*TASK BRIEF*: Each line holding the word "part" counts once; give the total and nothing more.

- - -

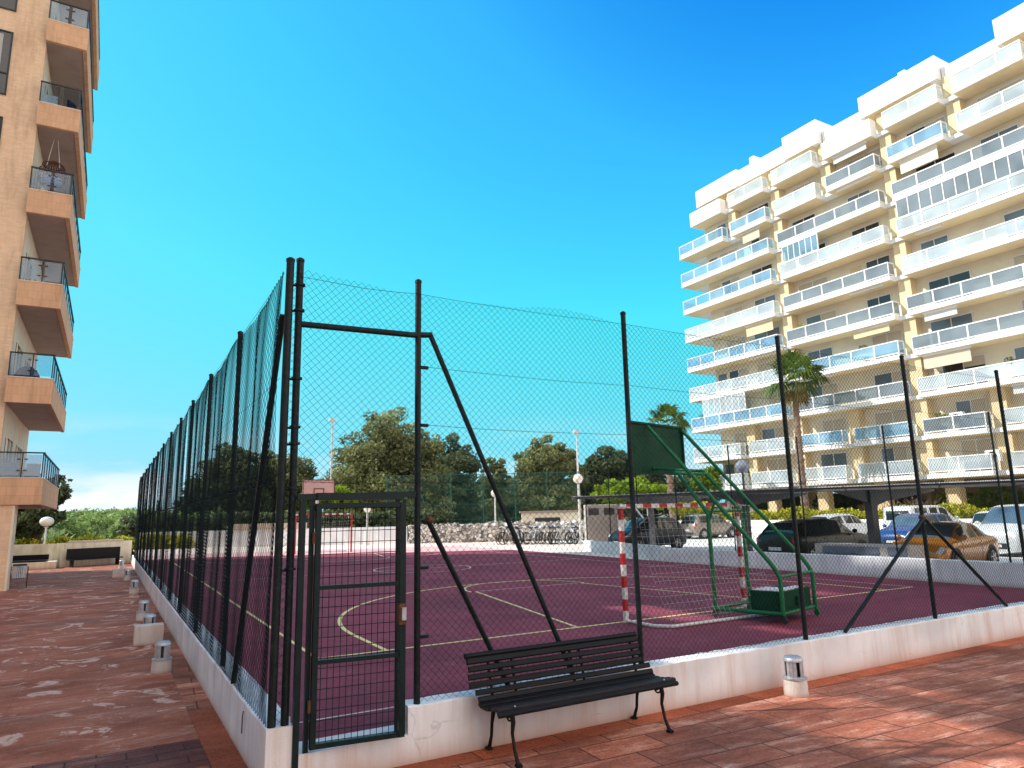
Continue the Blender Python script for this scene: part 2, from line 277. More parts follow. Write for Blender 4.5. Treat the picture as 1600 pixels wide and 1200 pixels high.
def rubble(name):
    m, nt, out = nodes(name); L = nt.links
    b = N(nt, 'ShaderNodeBsdfPrincipled', Roughness=.95); b.inputs['Specular IOR Level'].default_value = .1
    g = nt.nodes.new('ShaderNodeNewGeometry').outputs['Position']
    v = N(nt, 'ShaderNodeTexVoronoi', Scale=4.2); L.new(g, v.inputs['Vector']); e = N(nt, 'ShaderNodeTexVoronoi', Scale=4.2); e.feature = 'DISTANCE_TO_EDGE'; L.new(g, e.inputs['Vector'])
    sp_ = nt.nodes.new('ShaderNodeSeparateColor'); L.new(v.outputs['Color'], sp_.inputs[0])
    r = ramp(nt, [(0, (.22, .21, .20)), (.3, (.55, .51, .47)), (.6, (.80, .75, .68)), (1, (.92, .90, .88))]); L.new(sp_.outputs[0], r.inputs['Fac'])
    re_ = ramp(nt, [(.0, (.22,) * 3), (.09, (1,) * 3)]); L.new(e.outputs['Distance'], re_.inputs['Fac'])
    mu = N(nt, 'ShaderNodeMix', data_type='RGBA', blend_type='MULTIPLY'); mu.inputs['Factor'].default_value = 1; L.new(r.outputs['Color'], mu.inputs['A']); L.new(re_.outputs['Color'], mu.inputs['B']); L.new(mu.outputs['Result'], b.inputs['Base Color'])
    bp = N(nt, 'ShaderNodeBump', Strength=1.0, Distance=.08); L.new(re_.outputs['Color'], bp.inputs['Height']); L.new(bp.outputs['Normal'], b.inputs['Normal']); L.new(b.outputs[0], out.inputs[0]); return m
M['stone'] = rubble('rubble_stone')
M['hedge'] = leafmat('yellow_hedge_leaf', (.42, .40, .03), (.10, .13, .015))
M['bright'] = leafmat('bright_leaf', (.24, .34, .02), (.04, .09, .01))
M['eucal'] = leafmat('eucalyptus_leaf', (.24, .255, .10), (.045, .058, .025))
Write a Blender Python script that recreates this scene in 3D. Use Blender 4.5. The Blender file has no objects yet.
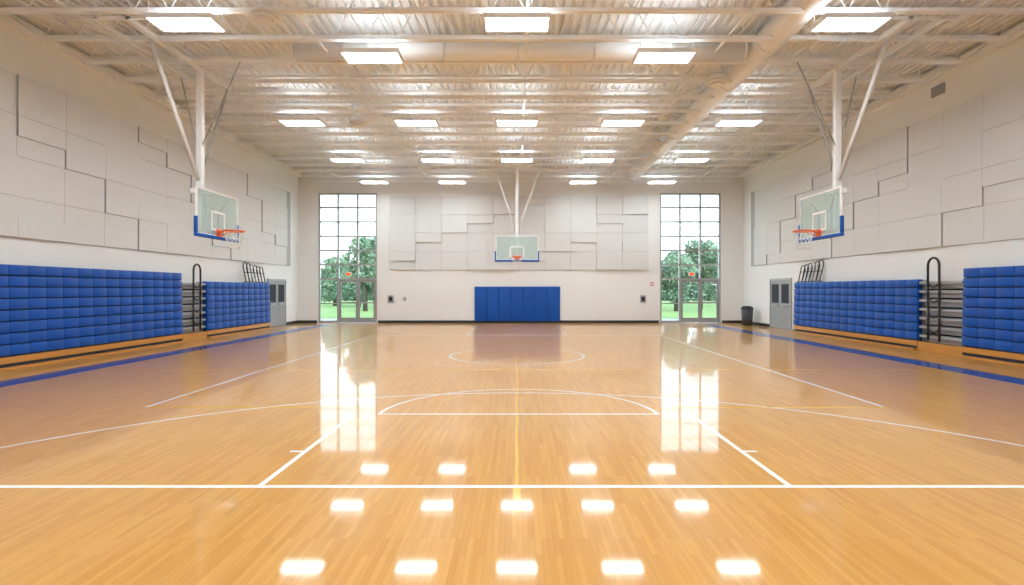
import bpy, bmesh, math, random
from mathutils import Vector, Matrix
random.seed(7)
scene = bpy.context.scene
try:
    scene.view_settings.view_transform = 'Standard'
    scene.view_settings.look = 'None'
except Exception as e:
    print(e)

# ------------------------------------------------------------ materials
def new_mat(name):
    m = bpy.data.materials.new(name); m.use_nodes = True
    return m, m.node_tree.nodes, m.node_tree.links, m.node_tree.nodes['Principled BSDF']

def mat(name, col, rough=0.5, metal=0.0, var=0.04, scale=6.0, bump=0.0, coat=0.0, spec=0.5):
    m, n, l, b = new_mat(name)
    tc = n.new('ShaderNodeTexCoord'); nz = n.new('ShaderNodeTexNoise')
    nz.inputs['Scale'].default_value = scale; nz.inputs['Detail'].default_value = 3
    l.new(tc.outputs['Object'], nz.inputs['Vector'])
    mx = n.new('ShaderNodeMix'); mx.data_type = 'RGBA'
    mx.inputs[6].default_value = (*[c*(1-var) for c in col], 1)
    mx.inputs[7].default_value = (*[min(1, c*(1+var)) for c in col], 1)
    l.new(nz.outputs['Fac'], mx.inputs[0]); l.new(mx.outputs[2], b.inputs['Base Color'])
    b.inputs['Roughness'].default_value = rough; b.inputs['Metallic'].default_value = metal
    b.inputs['Specular IOR Level'].default_value = spec
    if coat:
        b.inputs['Coat Weight'].default_value = coat; b.inputs['Coat Roughness'].default_value = 0.06
    return m

def emis(name, col, st):
    m, n, l, b = new_mat(name)
    b.inputs['Base Color'].default_value = (*col, 1)
    b.inputs['Emission Color'].default_value = (*col, 1)
    b.inputs['Emission Strength'].default_value = st
    return m

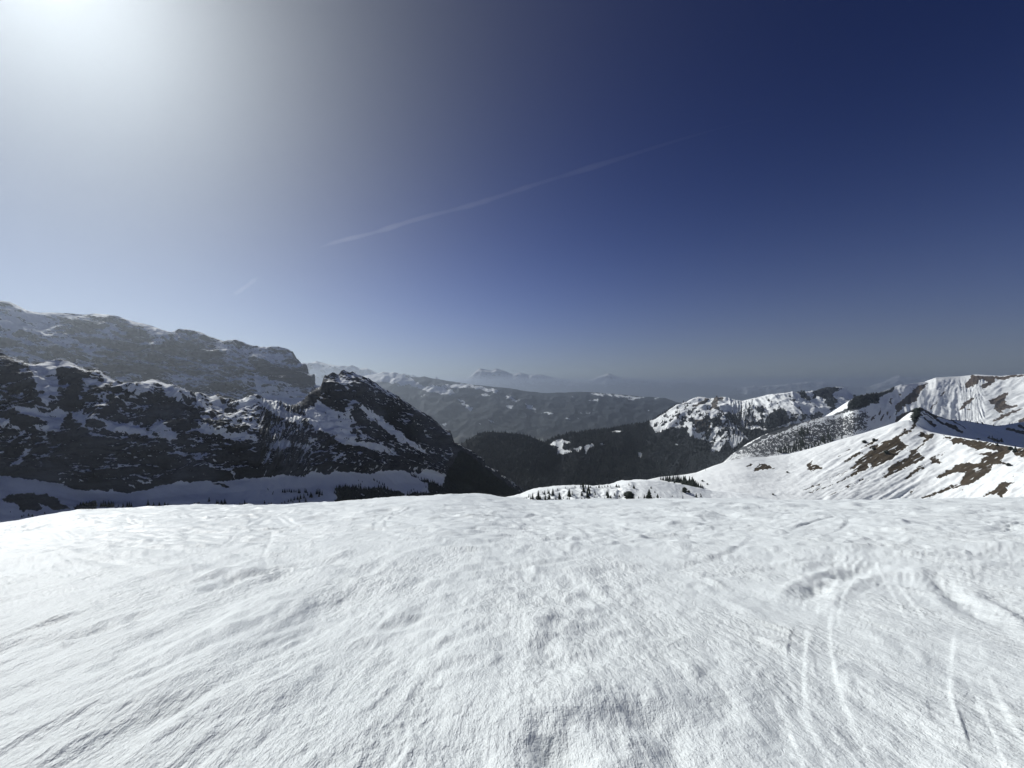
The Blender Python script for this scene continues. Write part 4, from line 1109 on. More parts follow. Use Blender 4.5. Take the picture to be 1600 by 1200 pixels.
    # clearings with snow in the woods
    for poly, k in ((F([(190, 580), (300, 550), (430, 540), (440, 500), (360, 450), (300, 440), (240, 410), (290, 390), (380, 360), (420, 340), (540, 300), (560, 320), (660, 350), (680, 390), (600, 400), (550, 410), (545, 500), (580, 540), (690, 540), (690, 590), (600, 630), (470, 620), (330, 640), (240, 610)]), 1),
                    (F([(30, 350), (70, 345), (120, 380), (90, 395), (40, 375)]), 1), (F([(740, 550), (830, 490), (920, 490), (930, 510), (870, 560), (900, 570), (840, 600)]), .8),
                    (F([(950, 500), (1050, 450), (1060, 470), (1100, 440), (1160, 450), (1160, 500), (1110, 500), (1060, 550), (1060, 570), (1010, 600), (990, 640), (970, 600), (960, 560)]), 1),
                    (F([(440, 240), (500, 245), (490, 260)]), .8), (F([(1310, 430), (1380, 400), (1330, 440)]), .7), (F([(1500, 130), (1620, 90), (1780, 90), (1740, 150), (1600, 150)]), 1),
                    (z8(800, 540, 4, [(785, 672), (805, 670), (812, 705), (795, 705)]), 1), (z8(800, 540, 4, [(1015, 628), (1050, 630), (1030, 645)]), .7), (z8(800, 540, 4, [(545, 648), (575, 640), (560, 652)]), .7),
                    (E([(420, 780), (510, 810), (490, 820)]), .7), (E([(220, 1000), (245, 970), (240, 1005)]), .7), (E([(600, 540), (660, 540), (660, 650), (630, 670), (610, 620)]), .9), (E([(940, 690), (1000, 680), (980, 840), (920, 840)]), .8),
                    (D([(440, 440), (520, 330), (540, 300), (530, 360), (480, 440)]), 1), (D([(160, 340), (220, 360), (350, 530), (280, 490), (200, 420)]), .9), (D([(290, 190), (330, 230), (460, 380), (400, 330), (290, 270)]), .8),
                    (D([(760, 120), (880, 160), (1000, 250), (990, 340), (950, 260), (850, 190)]), .7)):
        p = k * pos(patch(wx, wy, poly, 1.5))
        wood = wood * (1 - p); grass = grass * (1 - p)
    wood = wood - .9 * np.maximum(0, noise2(X / 2.6, Yp / 2.2) - .52) + .06 * noise2(X / 1.3, Yp / 1.3)
    lumps = smooth(.5, .8, wood) * f
    d = d + lumps * (13 * np.maximum(0, noise3(x / 14, y / 14, z / 14)) + 5 * noise3(x / 40, y / 40, z / 40))
    V = V + n * d[..., None]
    V[..., 2] += lumps * 0
    m = mountain_mat('wooded_mountain_ground', 5.0, grass=(0.085, 0.078, 0.075), wood=(0.017, 0.022, 0.028), rough_edge=.3, stretch=(1, 1, 1), bump=.8)
    snow = 1.2 - 1.4 * np.maximum(grass, wood)
    FIELDS['wooded_mountain'] = (V, wood)
    return tag(grid_mesh('wooded_mountain', V, m, {'snow': snow, 'grass': grass + .2, 'wood': wood}), kind='structure'), V


wooded_mountain, V_WOODED = build_wooded_mountain()


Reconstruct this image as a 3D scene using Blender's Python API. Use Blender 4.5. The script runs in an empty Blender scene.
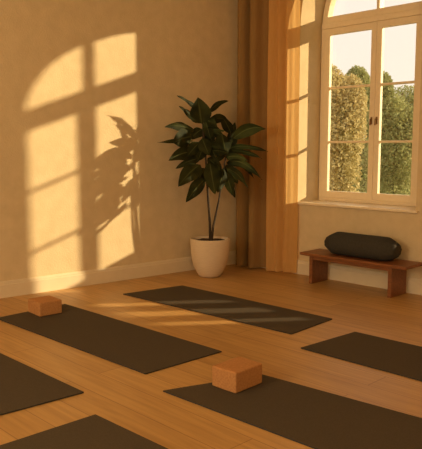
import bpy, bmesh, math, random
from mathutils import Vector, Matrix, noise
random.seed(7)
C = bpy.context.scene.collection
S = bpy.context.scene

# ------------------------------------------------------------ helpers
def link(name, bm, mats, parent=None, smooth=False, bevel=0, seg=2):
    me = bpy.data.meshes.new(name)
    bmesh.ops.recalc_face_normals(bm, faces=bm.faces)
    bm.to_mesh(me); bm.free()
    if smooth:
        for p in me.polygons: p.use_smooth = True
    for m in (mats if isinstance(mats, (list, tuple)) else [mats]): me.materials.append(m)
    o = bpy.data.objects.new(name, me); C.objects.link(o)
    if parent: o.parent = parent
    if bevel:
        b = o.modifiers.new('bevel', 'BEVEL'); b.width = bevel; b.segments = seg
        b.limit_method = 'ANGLE'; b.angle_limit = math.radians(40)
    return o

def empty(name, loc, rz=0):
    o = bpy.data.objects.new(name, None); C.objects.link(o)
    o.location = loc; o.rotation_euler = (0, 0, rz); o.empty_display_size = .1
    return o

def tag(o, label=None, cat=None, group=None, kind=None):
    if label: o['label'] = label
    if cat: o['category'] = cat
    if group: o['group'] = group
    if kind: o['kind'] = kind
    return o

def box(bm, x0, x1, y0, y1, z0, z1):
    v = [bm.verts.new((x, y, z)) for z in (z0, z1) for y in (y0, y1) for x in (x0, x1)]
    for f in ((0,1,3,2), (4,6,7,5), (0,4,5,1), (2,3,7,6), (0,2,6,4), (1,5,7,3)):
        bm.faces.new([v[i] for i in f])
    return v

def quad(bm, pts): bm.faces.new([bm.verts.new(p) for p in pts])

def plate(bm, outer, holes, y0, y1, outer_b=None, holes_b=None):
    """solid between y0 and y1 with outline `outer` and `holes` (lists of x,z)."""
    sides = []
    for y, ou, hs in ((y0, outer, holes), (y1, outer_b or outer, holes_b or holes)):
        loops, edges = [], []
        for lp in [ou] + list(hs):
            vs = [bm.verts.new((x, y, z)) for x, z in lp]
            edges += [bm.edges.new((vs[i], vs[(i+1) % len(vs)])) for i in range(len(vs))]
            loops.append(vs)
        bmesh.ops.triangle_fill(bm, use_beauty=True, use_dissolve=False, edges=edges)
        sides.append(loops)
    for a, b in zip(*sides):
        n = len(a)
        for i in range(n):
            j = (i+1) % n
            bm.faces.new((a[i], a[j], b[j], b[i]))

def lathe(bm, prof, n=48, cx=0, cy=0):
    rings = []
    for r, z in prof:
        rings.append([bm.verts.new((cx + r*math.cos(2*math.pi*k/n), cy + r*math.sin(2*math.pi*k/n), z)) for k in range(n)])
    for a, b in zip(rings, rings[1:]):
        for k in range(n): bm.faces.new((a[k], a[(k+1) % n], b[(k+1) % n], b[k]))
    return rings

def tube(bm, pts, rad, n=8):
    rings = []
    for i, p in enumerate(pts):
        p = Vector(p)
        d = (Vector(pts[min(i+1, len(pts)-1)]) - Vector(pts[max(i-1, 0)])).normalized()
        u = d.cross(Vector((0.3, .9, .1))).normalized(); w = d.cross(u)
        r = rad[i] if isinstance(rad, (list, tuple)) else rad
        rings.append([bm.verts.new(p + u*r*math.cos(2*math.pi*k/n) + w*r*math.sin(2*math.pi*k/n)) for k in range(n)])
    for a, b in zip(rings, rings[1:]):
        for k in range(n): bm.faces.new((a[k], a[(k+1) % n], b[(k+1) % n], b[k]))
    bm.faces.new(rings[0]); bm.faces.new(rings[-1])

# ------------------------------------------------------------ materials
def mat(name, col, rough=.8, spec=.3):
    m = bpy.data.materials.new(name); m.use_nodes = True
    b = m.node_tree.nodes['Principled BSDF']
    b.inputs['Base Color'].default_value = (*col, 1)
    b.inputs['Roughness'].default_value = rough
    b.inputs['Specular IOR Level'].default_value = spec
    return m, m.node_tree, b

def noisy(name, c0, c1, scale=20, rough=.8, bump=.1, detail=6, spec=.3, stretch=(1,1,1), dist=.01, bscale=None):
    m, nt, b = mat(name, c0, rough, spec)
    N, L = nt.nodes, nt.links
    tc = N.new('ShaderNodeTexCoord'); mp = N.new('ShaderNodeMapping'); mp.inputs['Scale'].default_value = stretch
    L.new(tc.outputs['Object'], mp.inputs['Vector'])
    n = N.new('ShaderNodeTexNoise'); n.inputs['Scale'].default_value = scale; n.inputs['Detail'].default_value = detail
    L.new(mp.outputs[0], n.inputs['Vector'])
    r = N.new('ShaderNodeValToRGB'); r.color_ramp.elements[0].color = (*c0, 1); r.color_ramp.elements[1].color = (*c1, 1)
    r.color_ramp.elements[0].position = .3; r.color_ramp.elements[1].position = .7
    L.new(n.outputs['Fac'], r.inputs['Fac']); L.new(r.outputs['Color'], b.inputs['Base Color'])
    if bump:
        n2 = N.new('ShaderNodeTexNoise'); n2.inputs['Scale'].default_value = bscale or scale*2; n2.inputs['Detail'].default_value = 5
        L.new(mp.outputs[0], n2.inputs['Vector'])
        bp = N.new('ShaderNodeBump'); bp.inputs['Strength'].default_value = bump; bp.inputs['Distance'].default_value = dist
        L.new(n2.outputs['Fac'], bp.inputs['Height']); L.new(bp.outputs['Normal'], b.inputs['Normal'])
    return m

M_wall = noisy('plaster', (.67,.52,.30), (.74,.58,.345), 9, .92, .55, spec=.1, dist=.005, bscale=75)
M_trimw = noisy('painted_skirting', (.74,.60,.39), (.77,.63,.42), 14, .6, .04, spec=.25)
M_ceil = noisy('ceiling_paint', (.76,.64,.44), (.79,.67,.47), 10, .9, .05)
M_frame = noisy('cream_window_paint', (.88,.72,.47), (.92,.76,.51), 30, .45, .03, spec=.35)
M_mat = noisy('mat_rubber', (.080,.061,.040), (.100,.077,.051), 160, .95, .35, spec=.08, dist=.002, bscale=320)
M_matedge = noisy('mat_edge', (.035,.031,.025), (.045,.04,.032), 100, .8, .1)
M_cork = noisy('cork', (.42,.19,.065), (.54,.26,.095), 90, .9, .35, detail=8, spec=.15, dist=.002)
M_pot = noisy('cream_ceramic', (.66,.51,.33), (.73,.57,.38), 22, .6, .18, stretch=(1,1,6), spec=.3, dist=.004)
M_soil = noisy('soil', (.035,.02,.012), (.08,.05,.03), 60, .95, .8)
M_stem = noisy('bark', (.045,.03,.018), (.085,.06,.035), 50, .85, .4, stretch=(1,1,.3))
M_bolster = noisy('bolster_cloth', (.048,.043,.033), (.060,.054,.042), 60, .9, .25, spec=.12, dist=.003, bscale=200)
M_bench = noisy('dark_red_wood', (.17,.058,.016), (.28,.098,.030), 10, .42, .08, stretch=(.6,7,7), spec=.45)
M_brass, _, b = mat('brass', (.25,.14,.05), .35); b.inputs['Metallic'].default_value = .9
M_seam = noisy('bolster_seam', (.03,.03,.024), (.04,.04,.03), 60, .9, .1)
M_ground = noisy('lawn', (.10,.13,.04), (.20,.22,.08), 3, .95, .3)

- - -

*THE COMPLETED TASK*: 2